[Noisebridge-discuss] deep crack announcement .. tax issue/

John Menerick john.menerick at gmail.com
Fri Oct 9 03:17:04 UTC 2009


I care to disagree about point B.  There are widely, publically, used  
crypto systems which use DES.  Beyond the asnine political reasons,  
there are valid reasons why DES is under ITAR.

John

Sent from my iPhone

On Oct 8, 2009, at 19:22, Sai Emrys <noisebridge at saizai.com> wrote:

> 2009/10/8 Jacob Appelbaum <jacob at appelbaum.net>:
>>> AFAIU the current discussion, that's the value proposal of this to  
>>> NB
>>> as is - as a museum piece, not really so much as an actual tool.
>>> Perhaps there are more such things worthy of more active display?
>>> (E.g. perhaps the stuff from Arse & Open House?)
>>
>> How can you say that when I am advocating using it as a tool for a
>> specific project?! :-(
>
> I didn't mean that to denigrate its actual utility or your desire to
> use it.
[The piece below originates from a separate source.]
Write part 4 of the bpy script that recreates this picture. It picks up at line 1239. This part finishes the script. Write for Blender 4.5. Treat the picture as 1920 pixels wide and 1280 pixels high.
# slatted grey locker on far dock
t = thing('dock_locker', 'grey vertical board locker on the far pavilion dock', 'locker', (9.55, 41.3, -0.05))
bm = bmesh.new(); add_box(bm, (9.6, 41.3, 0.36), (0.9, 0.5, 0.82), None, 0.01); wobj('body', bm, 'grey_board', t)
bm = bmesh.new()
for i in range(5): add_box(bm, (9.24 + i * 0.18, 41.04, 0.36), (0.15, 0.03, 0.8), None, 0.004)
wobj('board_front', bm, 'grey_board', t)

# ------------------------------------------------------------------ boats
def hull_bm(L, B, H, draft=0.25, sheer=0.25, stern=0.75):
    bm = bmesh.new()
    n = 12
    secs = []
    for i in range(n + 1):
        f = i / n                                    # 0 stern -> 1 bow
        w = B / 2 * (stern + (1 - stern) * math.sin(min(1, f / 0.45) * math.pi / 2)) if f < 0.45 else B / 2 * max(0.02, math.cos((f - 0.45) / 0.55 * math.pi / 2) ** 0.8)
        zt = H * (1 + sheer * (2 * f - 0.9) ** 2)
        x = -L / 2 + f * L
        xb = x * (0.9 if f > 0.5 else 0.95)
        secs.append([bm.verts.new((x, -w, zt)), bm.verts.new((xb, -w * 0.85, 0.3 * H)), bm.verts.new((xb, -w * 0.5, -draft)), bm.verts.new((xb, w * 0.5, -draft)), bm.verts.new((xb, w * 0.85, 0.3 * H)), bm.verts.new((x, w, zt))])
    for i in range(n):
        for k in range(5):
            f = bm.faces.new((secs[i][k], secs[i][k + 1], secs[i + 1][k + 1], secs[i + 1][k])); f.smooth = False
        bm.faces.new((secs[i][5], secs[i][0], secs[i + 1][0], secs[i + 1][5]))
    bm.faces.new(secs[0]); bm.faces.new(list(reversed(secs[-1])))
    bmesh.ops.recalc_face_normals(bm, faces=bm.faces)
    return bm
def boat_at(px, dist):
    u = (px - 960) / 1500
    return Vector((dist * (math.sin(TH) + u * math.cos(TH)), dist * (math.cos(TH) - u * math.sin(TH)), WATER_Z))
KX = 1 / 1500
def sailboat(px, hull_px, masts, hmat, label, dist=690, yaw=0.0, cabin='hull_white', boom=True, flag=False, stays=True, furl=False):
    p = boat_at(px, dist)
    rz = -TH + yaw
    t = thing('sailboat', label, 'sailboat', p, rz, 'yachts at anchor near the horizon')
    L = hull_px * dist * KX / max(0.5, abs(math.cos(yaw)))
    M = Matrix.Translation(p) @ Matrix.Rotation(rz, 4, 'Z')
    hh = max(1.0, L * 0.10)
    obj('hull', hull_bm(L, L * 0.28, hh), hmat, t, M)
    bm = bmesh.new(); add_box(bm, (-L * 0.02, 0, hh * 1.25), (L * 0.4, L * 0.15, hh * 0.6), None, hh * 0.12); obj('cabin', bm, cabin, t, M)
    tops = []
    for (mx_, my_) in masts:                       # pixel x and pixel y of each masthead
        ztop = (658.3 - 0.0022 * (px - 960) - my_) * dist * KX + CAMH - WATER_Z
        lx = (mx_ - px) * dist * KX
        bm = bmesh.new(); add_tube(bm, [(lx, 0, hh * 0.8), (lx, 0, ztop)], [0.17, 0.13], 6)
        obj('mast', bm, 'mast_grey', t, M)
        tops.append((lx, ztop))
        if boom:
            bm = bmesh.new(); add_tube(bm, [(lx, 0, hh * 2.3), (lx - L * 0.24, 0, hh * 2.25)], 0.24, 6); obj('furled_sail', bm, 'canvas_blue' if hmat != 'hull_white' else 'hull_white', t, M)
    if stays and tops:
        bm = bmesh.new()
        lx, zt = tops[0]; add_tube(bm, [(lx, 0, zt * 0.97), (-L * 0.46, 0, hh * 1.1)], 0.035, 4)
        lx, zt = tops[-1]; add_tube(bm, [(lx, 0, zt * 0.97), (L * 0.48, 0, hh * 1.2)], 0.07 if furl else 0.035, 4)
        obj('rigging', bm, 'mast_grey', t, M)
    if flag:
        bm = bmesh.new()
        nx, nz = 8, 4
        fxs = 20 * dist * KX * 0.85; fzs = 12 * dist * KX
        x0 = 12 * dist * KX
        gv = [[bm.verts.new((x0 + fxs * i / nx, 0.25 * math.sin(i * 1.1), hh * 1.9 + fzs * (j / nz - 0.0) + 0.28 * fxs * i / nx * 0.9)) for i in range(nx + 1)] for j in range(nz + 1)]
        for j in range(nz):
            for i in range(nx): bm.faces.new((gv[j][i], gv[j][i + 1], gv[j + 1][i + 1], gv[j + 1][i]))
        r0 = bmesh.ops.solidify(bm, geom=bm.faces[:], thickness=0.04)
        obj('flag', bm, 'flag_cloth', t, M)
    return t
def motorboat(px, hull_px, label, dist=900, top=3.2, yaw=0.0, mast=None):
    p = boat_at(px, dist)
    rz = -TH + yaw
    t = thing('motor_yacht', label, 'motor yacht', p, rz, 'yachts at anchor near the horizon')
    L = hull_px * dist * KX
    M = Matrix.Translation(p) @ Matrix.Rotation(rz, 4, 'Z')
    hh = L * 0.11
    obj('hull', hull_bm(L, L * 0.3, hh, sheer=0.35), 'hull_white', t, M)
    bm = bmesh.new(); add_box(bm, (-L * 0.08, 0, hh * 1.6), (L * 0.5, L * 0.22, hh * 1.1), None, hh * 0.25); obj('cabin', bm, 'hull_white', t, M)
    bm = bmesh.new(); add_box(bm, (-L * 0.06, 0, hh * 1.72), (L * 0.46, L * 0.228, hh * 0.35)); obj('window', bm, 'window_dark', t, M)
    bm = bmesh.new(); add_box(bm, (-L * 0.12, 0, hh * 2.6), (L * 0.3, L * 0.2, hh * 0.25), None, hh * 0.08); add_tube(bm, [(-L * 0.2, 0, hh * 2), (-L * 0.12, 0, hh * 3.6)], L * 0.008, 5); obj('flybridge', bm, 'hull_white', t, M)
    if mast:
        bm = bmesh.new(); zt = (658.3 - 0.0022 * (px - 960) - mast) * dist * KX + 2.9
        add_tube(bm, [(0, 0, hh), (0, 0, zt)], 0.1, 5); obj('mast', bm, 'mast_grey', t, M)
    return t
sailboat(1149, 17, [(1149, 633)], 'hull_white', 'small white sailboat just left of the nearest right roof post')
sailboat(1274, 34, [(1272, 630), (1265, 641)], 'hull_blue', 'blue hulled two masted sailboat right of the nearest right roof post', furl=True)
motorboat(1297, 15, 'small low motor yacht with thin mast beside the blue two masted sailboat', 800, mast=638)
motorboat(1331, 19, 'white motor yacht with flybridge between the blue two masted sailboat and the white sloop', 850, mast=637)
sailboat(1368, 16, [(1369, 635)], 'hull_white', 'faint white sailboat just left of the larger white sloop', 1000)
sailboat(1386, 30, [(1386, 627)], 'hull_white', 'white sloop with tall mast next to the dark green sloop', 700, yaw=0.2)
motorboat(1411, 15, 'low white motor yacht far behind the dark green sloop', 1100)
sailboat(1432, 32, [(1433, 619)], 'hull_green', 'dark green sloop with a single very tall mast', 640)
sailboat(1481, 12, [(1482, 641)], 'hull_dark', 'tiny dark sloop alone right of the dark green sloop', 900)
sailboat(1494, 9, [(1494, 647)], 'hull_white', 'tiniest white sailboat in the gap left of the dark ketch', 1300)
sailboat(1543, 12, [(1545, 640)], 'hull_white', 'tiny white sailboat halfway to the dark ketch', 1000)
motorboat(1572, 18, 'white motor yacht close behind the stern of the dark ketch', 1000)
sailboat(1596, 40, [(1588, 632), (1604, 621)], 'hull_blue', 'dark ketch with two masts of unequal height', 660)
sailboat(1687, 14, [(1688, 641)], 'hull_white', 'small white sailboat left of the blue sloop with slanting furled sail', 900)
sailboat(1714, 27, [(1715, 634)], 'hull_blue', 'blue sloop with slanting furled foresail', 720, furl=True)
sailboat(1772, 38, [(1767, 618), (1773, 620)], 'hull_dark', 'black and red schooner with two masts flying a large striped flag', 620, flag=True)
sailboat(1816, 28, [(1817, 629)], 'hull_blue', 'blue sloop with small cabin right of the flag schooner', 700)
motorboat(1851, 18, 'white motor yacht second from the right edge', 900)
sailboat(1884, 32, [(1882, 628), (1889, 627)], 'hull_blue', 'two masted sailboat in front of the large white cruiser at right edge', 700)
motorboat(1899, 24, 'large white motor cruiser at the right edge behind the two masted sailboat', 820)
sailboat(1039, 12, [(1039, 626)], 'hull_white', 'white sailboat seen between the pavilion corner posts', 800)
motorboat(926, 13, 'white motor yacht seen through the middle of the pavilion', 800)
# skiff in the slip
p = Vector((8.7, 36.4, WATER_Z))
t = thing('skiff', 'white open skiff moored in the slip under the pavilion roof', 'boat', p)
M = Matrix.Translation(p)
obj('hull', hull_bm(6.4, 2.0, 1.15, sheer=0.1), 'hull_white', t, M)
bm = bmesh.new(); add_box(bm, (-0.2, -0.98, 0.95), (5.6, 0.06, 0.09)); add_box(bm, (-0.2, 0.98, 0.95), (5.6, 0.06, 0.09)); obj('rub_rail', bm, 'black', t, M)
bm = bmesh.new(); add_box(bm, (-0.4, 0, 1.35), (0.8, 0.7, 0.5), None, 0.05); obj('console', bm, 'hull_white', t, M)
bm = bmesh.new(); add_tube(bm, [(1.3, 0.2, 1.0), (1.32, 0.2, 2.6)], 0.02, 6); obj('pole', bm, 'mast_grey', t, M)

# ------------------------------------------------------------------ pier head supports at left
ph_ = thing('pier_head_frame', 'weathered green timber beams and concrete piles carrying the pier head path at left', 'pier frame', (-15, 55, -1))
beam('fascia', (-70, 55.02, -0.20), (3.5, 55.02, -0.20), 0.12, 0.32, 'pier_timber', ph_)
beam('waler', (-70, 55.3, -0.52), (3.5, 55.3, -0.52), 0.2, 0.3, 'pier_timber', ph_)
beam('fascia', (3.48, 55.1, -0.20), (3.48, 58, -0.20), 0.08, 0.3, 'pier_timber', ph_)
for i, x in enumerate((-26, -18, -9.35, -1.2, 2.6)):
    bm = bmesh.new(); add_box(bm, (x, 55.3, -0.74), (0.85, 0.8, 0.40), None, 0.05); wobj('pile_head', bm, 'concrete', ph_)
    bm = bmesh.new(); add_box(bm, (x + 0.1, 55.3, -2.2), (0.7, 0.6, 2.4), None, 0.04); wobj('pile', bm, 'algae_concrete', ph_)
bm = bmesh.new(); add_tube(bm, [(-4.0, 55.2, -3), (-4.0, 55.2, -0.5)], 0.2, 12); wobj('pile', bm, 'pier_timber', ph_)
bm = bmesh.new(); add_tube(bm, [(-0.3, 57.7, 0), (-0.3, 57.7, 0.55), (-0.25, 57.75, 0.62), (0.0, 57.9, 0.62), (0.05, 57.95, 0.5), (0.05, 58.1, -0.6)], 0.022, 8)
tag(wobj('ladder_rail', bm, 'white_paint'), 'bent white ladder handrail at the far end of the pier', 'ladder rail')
What I meant is simply that
> a) it's fairly expensive to run, thus meaning that projects that elect
> to pay for its cost will be fewish
> b) DES cracking is of limited utility compared to its interest as a NB
> museum piece - it seems to me that your proposal for why the general
> membership ought to be interested was more aimed at the latter (i.e.
> "it's a cool piece of hacking history")
>
> Mind, I don't see its being a museum piece and its being functional as
> at all in conflict. Actually, having functional things is better; it's
> what makes Exploratorium fun, and I'd consider that place at least
> half museum-ish. (If you don't, reinterpret my use of 'museum' to be
> whatever the hell Exploratorium is to you.)
>
> 2009/10/8 Seth David Schoen <schoen at loyalty.org>:
>> A part of U.S. export law that has long been a concern for  
>> researchers
>> is the notion of a "deemed export" (which exists in some form under
>> both the ITAR and EAR regimes):
>>
>> http://www.bis.doc.gov/deemedexports/deemedexportsfaqs.html
>
> 2009/10/8 Jonathan Foote <jtfoote at ieee.org>:
>> Used to work on ITAR stuff in grad school (advanced semi
>> manufacturing, go figure). Foreign grad students (and professors)  
>> were
>> specifically forbidden access.
>>
>> from http://epic.org/crypto/export_controls/itar.html:
>>
>> "Export means, for purposes of this subchapter:
>>  ...
>> (d) Disclosing or transferring technical data to a foreign person,  
>> whether
>> in the United States or abroad"
>
> Looks like my reading definitely missed this; I defer to your greater
> experience. Thanks for the links & quotes; I always find it
> interesting how mega-organizations (like our dear feds) try to control
> things that are so trivially decentralized. ;-)
>
> This seems to indicate though that there might be restrictions on
> who's allowed to talk about what and where with this (e.g. since we
> have non-US-citizen list members, hypothetically we can't discuss
> DeepCrack's usage or mechanism here?).
>
> This seems both pretty lame and un-Noisebridge-y. OTOH, it also seems
> to me to be totally unenforceable and extremely unlikely to actually
> be an issue.
>
> But that's a risk/reward judgment for those who actually have a stake
> in it to make, which I am not. I don't really have any opinion on
> whether NB ought to have it, anyway; I just think it's kinda shiny.